Buried photos? Well, not exactly. Normally, we interact every day with thousands of photographs, all of them deftly organized. But, we’re not in the archives right now. And while nothing quite replaces tangible archival work, we’re feeling a lot less lonesome for our collections. Last week, 653 old portraits of college alum migrated online. You can find them all at archive.org.

Take Thomas Yakhub, above. Born in 1897 in Kerala, India, he spent a year in Middlebury before moving on to Harvard. In the 1930s, he studied in India with the famed poet Rabindranath Tagore (the first non-European to receive the Nobel Prize in Literature). Eventually, Yakhub returned to Vermont, where he founded the Asian Studies department at Goddard College.
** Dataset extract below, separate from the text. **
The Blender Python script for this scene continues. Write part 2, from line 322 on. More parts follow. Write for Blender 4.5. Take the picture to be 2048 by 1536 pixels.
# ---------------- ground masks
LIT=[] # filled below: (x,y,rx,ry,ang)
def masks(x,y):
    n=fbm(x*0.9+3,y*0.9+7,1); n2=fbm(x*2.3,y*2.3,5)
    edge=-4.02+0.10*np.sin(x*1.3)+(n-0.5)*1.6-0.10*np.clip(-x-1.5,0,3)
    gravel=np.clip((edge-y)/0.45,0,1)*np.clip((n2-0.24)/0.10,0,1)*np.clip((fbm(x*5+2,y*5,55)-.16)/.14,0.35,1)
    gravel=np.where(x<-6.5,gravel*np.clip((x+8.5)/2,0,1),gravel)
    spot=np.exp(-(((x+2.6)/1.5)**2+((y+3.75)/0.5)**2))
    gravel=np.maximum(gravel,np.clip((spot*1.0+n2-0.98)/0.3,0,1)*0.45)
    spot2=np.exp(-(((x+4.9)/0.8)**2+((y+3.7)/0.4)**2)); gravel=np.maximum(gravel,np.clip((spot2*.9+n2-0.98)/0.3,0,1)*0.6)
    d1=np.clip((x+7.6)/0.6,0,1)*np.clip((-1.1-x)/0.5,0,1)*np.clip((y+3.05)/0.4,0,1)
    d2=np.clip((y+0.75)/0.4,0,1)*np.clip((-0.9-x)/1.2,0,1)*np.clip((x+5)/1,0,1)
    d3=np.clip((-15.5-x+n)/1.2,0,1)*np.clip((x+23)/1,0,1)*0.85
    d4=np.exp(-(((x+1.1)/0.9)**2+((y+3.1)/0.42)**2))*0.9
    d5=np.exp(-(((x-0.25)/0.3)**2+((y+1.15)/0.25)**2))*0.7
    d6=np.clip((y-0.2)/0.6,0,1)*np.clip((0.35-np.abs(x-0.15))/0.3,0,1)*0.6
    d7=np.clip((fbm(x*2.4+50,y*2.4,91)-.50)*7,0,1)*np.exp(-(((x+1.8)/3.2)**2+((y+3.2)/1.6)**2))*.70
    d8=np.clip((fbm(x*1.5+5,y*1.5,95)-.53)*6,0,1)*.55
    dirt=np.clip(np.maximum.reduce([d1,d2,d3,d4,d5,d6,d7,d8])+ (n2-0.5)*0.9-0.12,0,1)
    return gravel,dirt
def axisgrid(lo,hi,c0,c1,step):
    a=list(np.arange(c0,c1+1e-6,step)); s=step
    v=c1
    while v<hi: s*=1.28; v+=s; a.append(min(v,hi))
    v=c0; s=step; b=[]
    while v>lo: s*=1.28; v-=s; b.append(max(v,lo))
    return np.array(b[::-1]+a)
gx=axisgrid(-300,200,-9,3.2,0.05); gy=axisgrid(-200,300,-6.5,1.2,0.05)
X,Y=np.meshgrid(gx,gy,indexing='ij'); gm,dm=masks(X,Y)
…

Portrait of Charlotte May Johnson, Shanghai, China, circa 1904-1912
Portrait of Charlotte May Johnson, Shanghai, China, circa 1904-12

Then there’s Charlotte May Johnson, Class of 1901. Born in the small village of Jacksonville, Vermont, she became a science teacher and lived and worked in China for eight years. Along the way, she studied physics at Harvard and English at Columbia University before moving to the American West to become a school teacher in Colorado. She died there, at the age of 84.

There are so many more. For centuries, Middlebury students have led engaged, creative, and often gutsy lives. These portraits, depicting alum of the past, have made for good company.